The article at The Washington Examiner concludes:

Ignorance of the situation faced by Christians and other religious minorities is no longer an excuse for inaction. The time for debate is over. As Nuri Kino, journalist and founder of A Demand for Action, an international organization that advocates on behalf of Assyrian Christians, asked of the Dutch Parliamentarians we testified before last month, “Will you help us or will history only record your silence?”

The United Nations has largely ignored the genocide of Christians in the Middle East. Part of the reason for this is the fact that one of the largest voting blocs in the United Nations is the Organisation of Islamic Cooperation (OIC). One of the goals of that organization is to implement Sharia Law worldwide (including its application in non-Muslim countries). Since part of Sharia Law includes the killing of infidels, the OIC would not have a problem with the killing of Christians. This is one of many examples of reasons why the UN has outlived its usefulness.

A Sad Commentary On Where We Are As A Country

CNS News posted an article yesterday about Secretary of State John Kerry‘s appearance before the House Appropriations Subcommittee on the Department of State and Foreign Assistance.

The article reports:

Secretary of State John Kerry told the House Appropriations Subcommittee on the Department of State and Foreign Assistance today that he is having an “additional evaluation” done to help him determine whether the systematic murder of Christians and other religious minorities in the Middle East—at the hands of the Islamic State and others—should be declared “genocide.”

“I will make a decision on it as soon as I have that additional evaluation and we will proceed forward from there,” Kerry said.

Kerry was responding to a question put to him by Rep. Jeff Fortenberry (R.-Neb.), who is the sponsor of a resolution that would declare on behalf of Congress that it is in fact genocide.

The article includes part of the transcript of the hearing. This is an excerpt:

Kerry: Well again Congressman thank you for a very moving and eloquent description of the problem. And I appreciate, you were lucky to be in that room to witness that, and I certainly appreciate your reactions to it. And I share just a huge sense of revulsion over these acts, obviously. None of us have ever seen anything like it in our lifetimes. Although, obviously, if you go back to the Holocaust, the world has seen it.
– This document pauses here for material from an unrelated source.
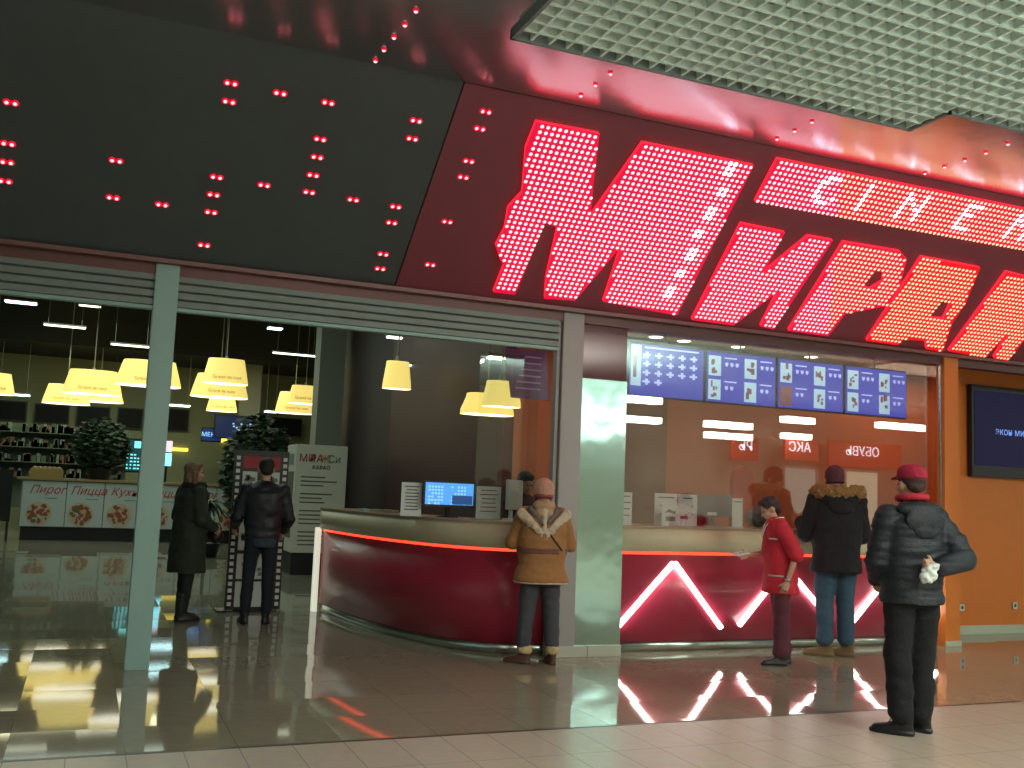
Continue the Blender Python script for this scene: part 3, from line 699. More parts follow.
# pendants
def pendant(x, y, zb, W, Hh, label, ztop=6.3):
    t = thing('pendant_lamp', label, 'lamp', (x, y, zb), 0, 'yellow pendant lamps over the food court')
    bm = BM(); n = 40; D = min(W * .62, 1.0) / 2
    rings = []
    for z, s in ((0, 1.0), (.06, .985), (Hh * .5, .90), (Hh - .04, .80), (Hh, .78)):
        rings.append([bm.verts.new((W / 2 * s * math.copysign(abs(math.cos(a)) ** .75, math.cos(a)), D * s * math.copysign(abs(math.sin(a)) ** .75, math.sin(a)), z)) for a in [2 * PI * i / n for i in range(n)]])
    for A, B in zip(rings, rings[1:]):
        for i in range(n): bm.faces.new((A[i], A[(i + 1) % n], B[(i + 1) % n], B[i]))
    bm.faces.new(rings[-1])
    obj('lamp_shade', bm, mat('shade_yellow', (.8, .6, .2), .6, emit=(1, .78, .20), es=.85), t, True)
    bm = BM(); bm.faces.new([bm.verts.new((W / 2 * .97 * math.copysign(abs(math.cos(a)) ** .75, math.cos(a)), D * .97 * math.copysign(abs(math.sin(a)) ** .75, math.sin(a)), .004)) for a in [2 * PI * i / n for i in range(n)]])
    obj('diffuser', bm, mat('shade_white', (1, 1, 1), .5, emit=(1, 1, .82), es=2.6), t)
    bm = BM(); cyl(bm, (0, 0, Hh - .02), (0, 0, ztop - zb + .02), .012, n=8); cyl(bm, (0, 0, Hh - .02), (0, 0, Hh + .08), .06, .03, n=12); obj('cord', bm, M_grey, t)
    if W > .7: text('lettering', 'Grand de luxe', mat('shade_ink', (.50, .26, .04), .6), .11, face_mtx((0, -D - .006, .13)), t, .003)
    return t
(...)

We are currently doing what I have to do, which is review very carefully the legal standards and precedents for whatever judgment is made. I can tell you we are doing that. I have had some initial recommendations made to me. I have asked for some further evaluation. And I will make a decision on this. And I will make a decision on it as soon as I have that additional evaluation and we will proceed forward from there.
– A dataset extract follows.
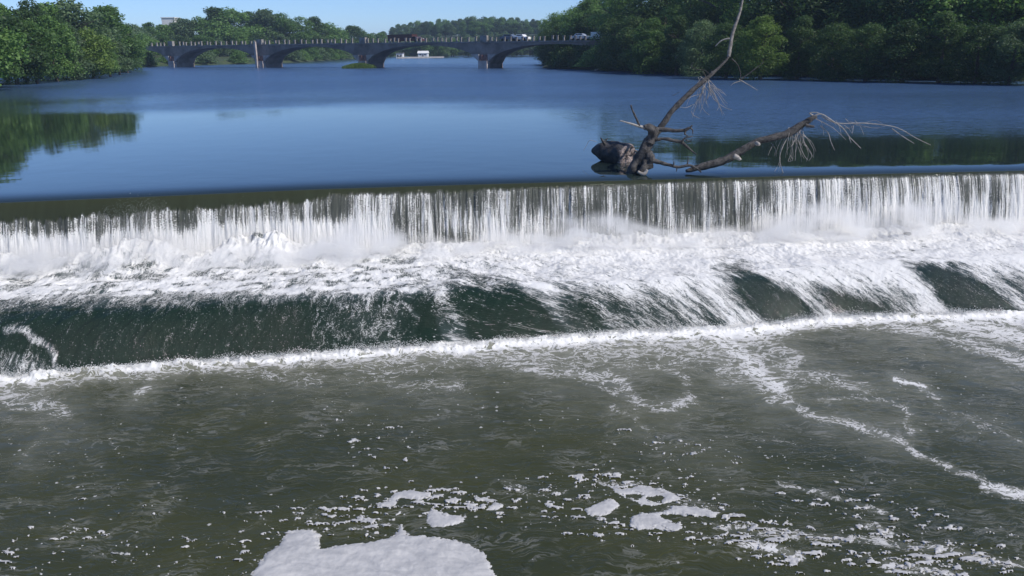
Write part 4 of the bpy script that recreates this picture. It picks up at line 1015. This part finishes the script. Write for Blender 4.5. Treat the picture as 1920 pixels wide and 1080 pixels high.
def branch(name, pts, rad, off0=0, off1=0, mat=None, n=10, noise=0.18, seed=1, parent=None, lump=5.0):
    m = MB(); m.tube(br_pts(pts, off0, off1), [r*PXM*(0.74 if r > 2.5 else 0.70) for r in rad], n, noise, seed, lump=lump)
    o = m.build(name, mat or M_DEAD, parent or dt, smooth=True); return o
# big broken log, lying away to the left with its torn end facing right
m = MB()
lb = at_z(1174, 303, 0.05); la = at_y(1110, 283, lb[1]+1.3)
ax_ = [la, la*.82+lb*.18, la*.6+lb*.4, la*.3+lb*.7, lb]
m.tube([tuple(q-B0+np.array([0, 0, dz])) for q, dz in zip(ax_, (0.0, 0.10, 0.17, 0.20, 0.20))], [0.05, 0.27, 0.40, 0.49, 0.52], 26, 0.13, 3, lump=2.6)
m.build('log', simple('wet_dark_wood', (0.055, 0.050, 0.048), 0.7, 0.4, 5, 0.8), dt, smooth=True)
dirl = (lb-la)/np.linalg.norm(lb-la); rad_ = 0.50; nn_ = 30
side = np.cross(dirl, [0, 0, 1]); side /= np.linalg.norm(side); upv = np.cross(side, dirl)
V = []; Q = []
rings = [(-0.03, 1.0), (0.05, 1.05), (0.09, 0.90), (0.06, 0.62), (0.03, 0.36), (0.05, 0.05)]
for j, (a_, r_) in enumerate(rings):
    for i in range(nn_):
        t = 2*math.pi*i/nn_; jit = (0.04*math.sin(5*t+.5*j)+0.025*math.sin(9*t+.7*j)+random.uniform(-.02, .02))
        p_ = lb-B0+np.array([0, 0, 0.20])+dirl*(a_+jit*(1 if j in (1, 2, 3) else .4))+(side*math.cos(t)+upv*math.sin(t))*rad_*r_*(1+0.05*math.sin(4*t)); V.append(tuple(p_))
for j in range(len(rings)-1):
    for i in range(nn_): Q.append((j*nn_+i, j*nn_+(i+1) % nn_, (j+1)*nn_+(i+1) % nn_, (j+1)*nn_+i))
Q.append(tuple(range((len(rings)-1)*nn_, len(rings)*nn_)))
m = MB(); m.add(V, Q); m.build('torn_end', M_CUT, dt, smooth=True)
m = MB()
for k in range(26):
    t = 2*math.pi*k/26+random.uniform(-.1, .1); e = side*math.cos(t)+upv*math.sin(t); L = random.uniform(0.08, 0.30); r0 = rad_*random.uniform(.86, 1.0)
    a_ = lb-B0+np.array([0, 0, 0.20])-dirl*0.06+e*r0; m.tube([tuple(a_), tuple(a_+dirl*L*.6+e*.02), tuple(a_+dirl*L+e*random.uniform(-.03, .06))], [0.055, 0.038, 0.008], 5, 0.3, k)
m.build('splinters', M_CUT, dt, smooth=False)
branch('stub', [(1135, 272), (1130, 264), (1126, 258)], [4, 3, 1], 2.5, 2.5, seed=4)
branch('stub', [(1130, 268), (1137, 262), (1140, 259)], [3, 2.4, 1], 2.5, 2.5, seed=5)
# root mass and trunk
branch('trunk', [(1180, 334), (1188, 318), (1203, 292), (1216, 268), (1226, 250), (1232, 238)], [14, 15, 14, 12, 10, 9], 0, 0, n=16, noise=0.28, seed=6, lump=4)
branch('root', [(1200, 325), (1214, 308), (1219, 296), (1214, 285)], [9, 11, 11, 7], -0.35, -0.1, M_DEAD, 14, 0.35, 7, lump=6)
branch('root', [(1196, 322), (1206, 326), (1214, 318)], [5, 5, 3], -0.5, -0.5, M_TWIG, 8, 0.3, 9)
branch('limb', [(1218, 268), (1224, 252), (1222, 242), (1214, 239), (1208, 240)], [10, 10, 9, 8, 6], -0.05, -0.2, n=12, noise=0.3, seed=10)
branch('limb', [(1210, 240), (1196, 236), (1180, 231), (1162, 226)], [3.8, 3, 2.2, 1.0], -0.15, -0.3, M_TWIG, 8, 0.15, 11)
branch('limb', [(1199, 236), (1192, 220), (1185, 205), (1183, 197)], [2.6, 2.6, 2.5, 1.6], -0.2, -0.3, M_DEAD, 8, 0.2, 12)
tr0 = random.Random(21)
# tall leaning limb
tall = branch('limb', [(1366, 107), (1369, 88), (1374, 62), (1382, 38), (1388, 20), (1394, -8)], [3.9, 4.2, 4.0, 3.5, 3.1, 1.8], 1.02, 1.6, M_UPPER, n=10, noise=0.2, seed=14)
tall = branch('tall_limb', [(1222, 264), (1240, 238), (1256, 214), (1278, 189), (1302, 166), (1324, 148), (1340, 134), (1356, 119), (1366, 106), (1369, 88), (1374, 62), (1382, 38), (1388, 20), (1394, -8)], [8, 7, 6.5, 6.5, 6.0, 5.2, 3.4, 2.9, 2.6, 3.0, 2.8, 2.4, 2.2, 1.2], 0.1, 1.6, n=12, noise=0.16, seed=13)
for k in range(16):
    x0, y0 = 1322+tr0.uniform(-14, 12), 154+tr0.uniform(-12, 16); dx, L = tr0.uniform(-34, 40), tr0.uniform(22, 64)
    branch('twig', [(x0, y0), (x0+dx*.35, y0+L*.25), (x0+dx*.8, y0+L*.7), (x0+dx, y0+L*tr0.uniform(.75, 1.05))], [.8, .6, .45, .3], .7, .7+tr0.uniform(-.6, .6), M_TWIG, 5, 0.05, 200+k)
for k in range(18):
    x0, y0 = 1492+tr0.uniform(-16, 18), 244+tr0.uniform(-6, 8); dx, L = tr0.uniform(-32, 34), tr0.uniform(20, 62)
    branch('twig', [(x0, y0), (x0+dx*.35, y0+L*.25), (x0+dx*.8, y0+L*.7), (x0+dx*tr0.uniform(.6, 1), y0+L)], [.8, .6, .45, .3], .1, .1+tr0.uniform(-.6, .6), M_TWIG, 5, 0.05, 240+k)
for k in range(8):
    x0, y0 = 1540+k*9, 222+tr0.uniform(-3, 12); dx, L = tr0.uniform(4, 30), tr0.uniform(10, 34)
    branch('twig', [(x0, y0), (x0+dx*.6, y0+L*.4), (x0+dx, y0+L)], [.6, .5, .3], .1, .1, M_TWIG, 5, 0.05, 280+k)
branch('twig', [(1368, 72), (1358, 74), (1350, 78), (1341, 87)], [1.8, 1.7, 1.6, 0.9], 1.2, 1.3, M_TWIG, 7, 0.1, 14)
branch('twig', [(1371, 110), (1382, 120), (1388, 136), (1388, 148)], [1.6, 1.4, 1.3, 1.2], 1.1, 1.0, M_DEAD, 7, 0.1, 15)
branch('twig', [(1388, 150), (1404, 138), (1420, 126), (1432, 116)], [1.5, 1.4, 1.2, 0.8], 1.0, 1.0, M_DEAD, 7, 0.1, 16)
branch('twig', [(1386, 149), (1400, 157), (1420, 169)], [1.2, 1.0, 0.6], 1.0, 1.0, M_TWIG, 6, 0.1, 17)
branch('twig', [(1388, 152), (1376, 156), (1370, 161)], [1.2, 1.0, 0.5], 1.0, 1.0, M_TWIG, 6, 0.1, 18)
branch('twig', [(1330, 140), (1322, 132), (1305, 130), (1296, 124), (1300, 117)], [1.2, 1.0, .8, .7, .5], 0.9, 0.9, M_DEAD, 6, 0.1, 19)
for k, (x1, y1) in enumerate(((1318, 133), (1335, 132), (1312, 152))):
    branch('twig', [(1326, 150), ((1326+x1)/2, (150+y1)/2+1), (x1, y1)], [2.6, 1.9, .8], 0.8, 0.8, M_DEAD, 6, 0.2, 20+k)
tr_ = random.Random(9)
hang = [[(1326, 150), (1316, 172), (1304, 200), (1298, 222)], [(1328, 152), (1330, 168), (1326, 186), (1334, 170)], [(1330, 156), (1336, 182), (1356, 200), (1372, 206)], [(1322, 160), (1314, 186), (1318, 204), (1330, 216)], [(1318, 168), (1306, 190), (1296, 206)], [(1338, 166), (1350, 168), (1362, 180)],
        [(1320, 158), (1322, 180), (1312, 214)], [(1300, 196), (1286, 202), (1272, 200)], [(1316, 176), (1300, 180), (1284, 188)], [(1296, 208), (1300, 216), (1312, 222)], [(1260, 180), (1268, 176), (1274, 172)], [(1328, 158), (1340, 176), (1348, 196), (1344, 208)]]
for k, h_ in enumerate(hang): branch('twig', h_, list(np.linspace(1.3 if k < 2 else 0.8, 0.35, len(h_))), 0.8, 0.6, M_TWIG, 6, 0.1, 30+k)
# short right-hand limbs
branch('limb', [(1232, 243), (1250, 243), (1270, 245), (1288, 243), (1298, 235)], [5.5, 4.6, 4, 3.2, 1.5], -0.05, -0.3, n=9, noise=0.2, seed=50)
branch('twig', [(1284, 244), (1292, 240), (1298, 243), (1299, 251)], [3, 2.6, 2, 1], -0.25, -0.3, n=7, noise=0.2, seed=51)
branch('twig', [(1286, 245), (1284, 251), (1290, 255)], [2.5, 2, 1], -0.25, -0.3, n=7, noise=0.2, seed=52)
branch('limb', [(1228, 263), (1244, 260), (1260, 263), (1276, 266), (1284, 272), (1296, 282), (1306, 290)], [4.6, 3.8, 3.6, 4.2, 3.4, 2, 1.4], -0.1, -0.3, n=9, noise=0.22, seed=53)
branch('twig', [(1278, 266), (1286, 258), (1299, 256)], [3, 2.3, 1], -0.25, -0.3, n=7, noise=0.2, seed=54)
branch('twig', [(1286, 262), (1294, 265), (1298, 260)], [1.8, 1.5, .8], -0.25, -0.3, n=7, noise=0.2, seed=55)
branch('limb', [(1218, 300), (1236, 304), (1254, 309), (1272, 313), (1292, 310), (1305, 315), (1315, 323)], [7, 5, 3.6, 3.2, 3, 2.4, 1.6], -0.3, -0.6, n=9, noise=0.2, seed=56)
for k, (a_, b_) in enumerate((((1268, 312), (1268, 322)), ((1262, 311), (1263, 302)), ((1288, 311), (1290, 292)), ((1298, 312), (1300, 322)), ((1300, 312), (1312, 308)))):
    branch('twig', [a_, ((a_[0]+b_[0])/2+1, (a_[1]+b_[1])/2), b_], [2.2, 1.6, .6], -0.45, -0.5, n=6, noise=0.2, seed=60+k)
# long low limb reaching right
branch('low_limb', [(1286, 321), (1312, 314), (1340, 306), (1366, 297), (1388, 284), (1404, 274), (1424, 264), (1450, 258), (1476, 250), (1496, 239), (1512, 228), (1530, 218)], [3.5, 8, 9.5, 9.5, 9, 8, 8, 8.5, 9, 8.5, 7, 5], -0.2, 0.2, n=14, noise=0.14, seed=70)
branch('stub', [(1376, 292), (1384, 296), (1389, 300)], [6, 5, 3], -0.4, -0.45, M_TWIG, 8, 0.2, 71)
branch('stub', [(1418, 268), (1421, 270), (1423, 271)], [4.5, 5, 4], -0.3, -0.5, M_TWIG, 9, 0.1, 72)
branch('stub', [(1510, 234), (1520, 237), (1527, 237)], [4, 3.4, 2.4], 0.0, -0.1, M_DEAD, 8, 0.2, 73)
T2 = [([(1526, 218), (1540, 214), (1560, 226), (1580, 240), (1592, 256), (1600, 264), (1614, 278)], 2.0), ([(1592, 258), (1596, 268)], 1.2), ([(1528, 222), (1548, 232), (1566, 243), (1586, 262)], 1.1),
      ([(1540, 218), (1570, 231), (1620, 231), (1668, 236), (1692, 244), (1716, 258), (1745, 272)], 1.6), ([(1672, 241), (1690, 254), (1714, 269)], 1.6), ([(1538, 236), (1552, 248), (1558, 266), (1565, 282)], 1.5),
      ([(1584, 240), (1594, 240), (1600, 236), (1598, 250)], 1.3), ([(1524, 216), (1518, 212), (1530, 211), (1540, 214)], 1.8), ([(1600, 233), (1640, 240), (1660, 236)], 0.7), ([(1620, 231), (1640, 226), (1655, 232)], 0.6),
      ([(1490, 240), (1474, 262), (1464, 284), (1462, 300), (1466, 318), (1472, 332)], 1.7), ([(1462, 302), (1458, 312), (1452, 322)], 0.7), ([(1463, 304), (1460, 322)], 0.6), ([(1492, 242), (1490, 262), (1482, 276)], 1.2),
      ([(1494, 244), (1498, 266), (1506, 288), (1514, 300)], 1.2), ([(1496, 246), (1510, 270), (1522, 290), (1516, 302)], 0.9), ([(1498, 250), (1520, 264), (1530, 284)], 0.7), ([(1500, 256), (1512, 276), (1526, 296)], 0.7), ([(1490, 250), (1486, 276), (1482, 304)], 0.6),
      ([(1482, 292), (1478, 302), (1486, 300), (1482, 290)], 0.9), ([(1450, 270), (1444, 282), (1440, 292)], 0.5), ([(1446, 268), (1454, 280), (1452, 292)], 0.5), ([(1500, 250), (1506, 262), (1500, 280), (1508, 298)], 0.8)]
for k, (p_, r_) in enumerate(T2): branch('twig', p_, list(np.linspace(r_, r_*.4, len(p_))), 0.15, -0.1, M_TWIG, 6, 0.08, 80+k)
branch('twig', [(1118, 266), (1106, 263), (1100, 272), (1094, 282)], [.7, .6, .5, .4], 3.5, 3.5, M_TWIG, 6, 0.05, 120)

# ================================================================== HAZE
HZ = True
if HZ:
    m = MB(); m.box(-2400, 2400, -900, 4000, -8, 70)
    t = bpy.data.materials.new('thin_air'); t.use_nodes = True; ntt = t.node_tree; ntt.nodes.remove(ntt.nodes['Principled BSDF'])
    pv = ntt.nodes.new('ShaderNodeVolumePrincipled'); pv.inputs['Color'].default_value = (0.62, 0.78, 1.0, 1); pv.inputs['Density'].default_value = 0.00022; pv.inputs['Anisotropy'].default_value = 0.0
    ntt.links.new(pv.outputs[0], ntt.nodes['Material Output'].inputs['Volume'])
    tag(m.build('haze', t), label='thin blue air over the river', cat='haze', kind='stuff')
I understand how compelling it is. Christians have been moved in many parts now of the Middle East, I might add. This is not just in Syria, but in other places there has been an increased forced evacuation and displacement, which is equally disturbing, though it’s not—you know, they aren’t killing them in that case, but it’s a removal, and a cleansing ethnically and religiously, which is deeply disturbing. So we are very much focused on this. And, as I say, I will make a judgement soon.

I am amazed at the Secretary of State’s ability to ignore the obvious. I am reminded of President Clinton’s comment that he regretted not intervening in the genocide in Rwanda in the 1990’s.
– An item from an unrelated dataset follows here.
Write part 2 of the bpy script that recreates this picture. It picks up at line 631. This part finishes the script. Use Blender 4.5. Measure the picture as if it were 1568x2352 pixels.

ABC News reported in 2014:

But in the years since, the former President Clinton has called the failure to intervene in Rwanda one of his biggest regrets.

“I do feel a lifetime responsibility,” he told ABC in 2008, while on a trip to the country. “I feel like a lot of people … had something to do with it.”

In March 2013 Clinton again talked Rwanda, when he told CNBC that he believes had the U.S. intervened, even marginally, at the beginning of the genocide at least 300,000 people might have been saved.

Admittedly, this statement may have been made with Hillary Clinton’s political future in mind, but the fact remains that sooner or later, all of us have to live with the consequences of our actions.